Every time you have a credit application turned down, it will be recorded on your credit file, so it’s important not to apply to a host of providers.
If you do have a blemished credit record it is best to look for lenders who provide bad credit mortgages. There are a number of providers who specialise in these mortgages, and they should be able to help. There is little doubt, however, that you will have to pay a higher interest rate for a bad credit mortgage – to cater for the increased risk. These type of mortgages are sometime called adverse credit mortgages, and the whole sector is often referred to as sub-prime.
Although more well known high street brands have got involved in bad credit mortgages in recent years, the problems of the sub-prime sector in the United States, and the credit squeeze that followed has caused all banks to review their lending criteria.

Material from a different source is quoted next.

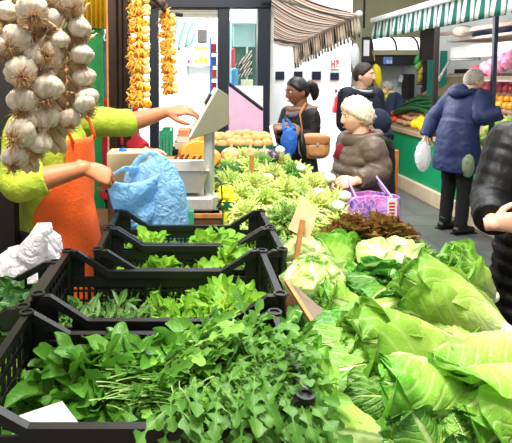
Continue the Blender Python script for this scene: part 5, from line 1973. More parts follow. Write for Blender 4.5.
# broad pale head
outer(big1, P(440, 360, 1.05), P(312, 374, .985), .135, rom_p, (-.1, -.55, .83), .30, .22, .008, 3, .05, .5, 6)
outer(big1, P(436, 350, 1.10), P(306, 348, 1.06), .125, rom_p, (-.1, -.45, .88), .28, .25, .009, 3, -.05, .5, 7)
outer(big1, P(420, 338, 1.17), P(310, 330, 1.13), .12, rom_g, (0, -.4, .9), .28, .25, .010, 3, 0, .5, 8)
outer(big1, P(410, 330, 1.20), P(335, 312, 1.20), .09, rom_p, (0, -.4, .9), .3, .25, .010, 3, 0, .5, 9)
# light ribbed head in front
outer(lite, P(455, 402, .955), P(352, 380, .965), .085, rom_p, (-.1, -.55, .83), .28, .2, .007, 3, -.1, .5, 10)
outer(lite, P(440, 412, .93), P(346, 398, .93), .075, rom_g, (-.2, -.7, .7), .3, .35, .008, 3, -.25, .5, 11)
outer(lite, P(462, 398, .97), P(396, 372, 1.0), .08, rom_p, (0, -.5, .85), .3, .25, .008, 3, 0, .5, 12)
# right edge
outer(big3, P(520, 352, 1.02), P(440, 388, .985), .10, rom_p, (-.25, -.55, .8), .45, .4, .008, 3, .15, .5, 13)
outer(big3, P(524, 360, .99), P(428, 372, 1.02), .09, rom_p, (-.1, -.4, .9), .35, .3, .008, 3, 0, .5, 14)
outer(corner, P(530, 372, .95), P(470, 446, .875), .125, rom_g, (-.3, -.7, .65), .35, .25, .010, 3, .1, .5, 15)
outer(corner, P(520, 395, .92), P(505, 460, .86), .11, rom_g, (0, -.7, .7), .35, .25, .010, 3, .1, .5, 16)
# bottom edge
outer(bleft, P(330, 452, .865), P(314, 400, .935), .095, rom_p, (-.1, -.75, .65), .25, .2, .007, 3, 0, .5, 17)
outer(bdark, P(448, 452, .86), P(408, 415, .91), .08, rom_g, (0, -.6, .8), .35, .3, .012, 4, 0, .5, 18)
outer(bdark, P(405, 455, .86), P(372, 424, .90), .07, rom_g, (0, -.6, .8), .4, .3, .012, 4, 0, .5, 19)
outer(bdark, P(470, 455, .86), P(452, 412, .92), .07, rom_p, (0, -.6, .8), .4, .3, .012, 4, 0, .5, 20)
# pale fanned head and dark centre
outer(fan, P(420, 284, 1.66), P(362, 242, 1.80), .17, ice_m, (0, -.55, .83), .4, .3, .010, 3, 0, .4, 21)
outer(fan, P(428, 276, 1.72), P(394, 236, 1.86), .14, ice_m, (.2, -.55, .83), .4, .3, .010, 3, 0, .4, 22)
outer(midg, P(402, 290, 1.56), P(346, 276, 1.60), .10, romd_m, (0, -.4, .9), .55, .4, .008, 2, 0, .45, 23)
outer(midg, P(392, 286, 1.58), P(352, 318, 1.40), .09, romd_m, (-.1, -.6, .8), .4, .3, .008, 2, 0, .45, 24)
outer(midg, P(396, 290, 1.55), P(384, 330, 1.36), .085, romd_m, (.1, -.6, .8), .4, .3, .008, 2, 0, .45, 25)
outer(soft, P(366, 322, 1.36), P(318, 300, 1.40), .085, rom_g, (0, -.5, .85), .35, .3, .008, 3, 0, .5, 26)
outer(soft, P(362, 330, 1.30), P(312, 318, 1.28), .08, rom_g, (-.1, -.5, .85), .35, .3, .008, 3, 0, .5, 27)
gr_ = 'red lettuces'
put('red', 'red brown leafy lettuce in front of the purple bag, left of the pair', P(352, 240, 1.99), P(353, 216, 2.02), .3, 1.05, gr_)
put('red', 'red brown leafy lettuce under the purple bag, right of the pair', P(384, 240, 2.05), P(386, 214, 2.08), 1.9, 1.1, gr_)
put('red', 'red brown lettuce low beside the dark green leaves, frontmost red one', P(334, 248, 1.95), P(333, 228, 1.98), 3.9, .85, gr_)
put('grn', 'green leafy lettuce at the aisle edge right of the red lettuces', P(412, 262, 2.0), P(418, 238, 2.02), 1.9, .95, gr_)
put('grn', 'green leafy lettuce between the red lettuces and the pale fanned head', P(352, 262, 1.92), P(350, 240, 1.95), .9, .8, gr_)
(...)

The crisis at Northern Rock was a direct result of the credit squeeze as banks refused to lend money to each other, and much of Northern Rock’s business model was based on borrowing money to lend to borrowers for house purchases. Now, banks are much more wary about who they lend to, and the adverse credit sector has taken a beating.
Even making an enquiry about a mortgage can count as a “cross” on your credit record as they may carry out a credit check as part of your enquiry. Once on your credit record, all other lenders can see the check has been made and will treat it with suspicion.
It is best to approach an independent specialist mortgage advisor about bad credit mortgages. These advisors will already know what the best deals around are, and which lenders are most likely to accept your application.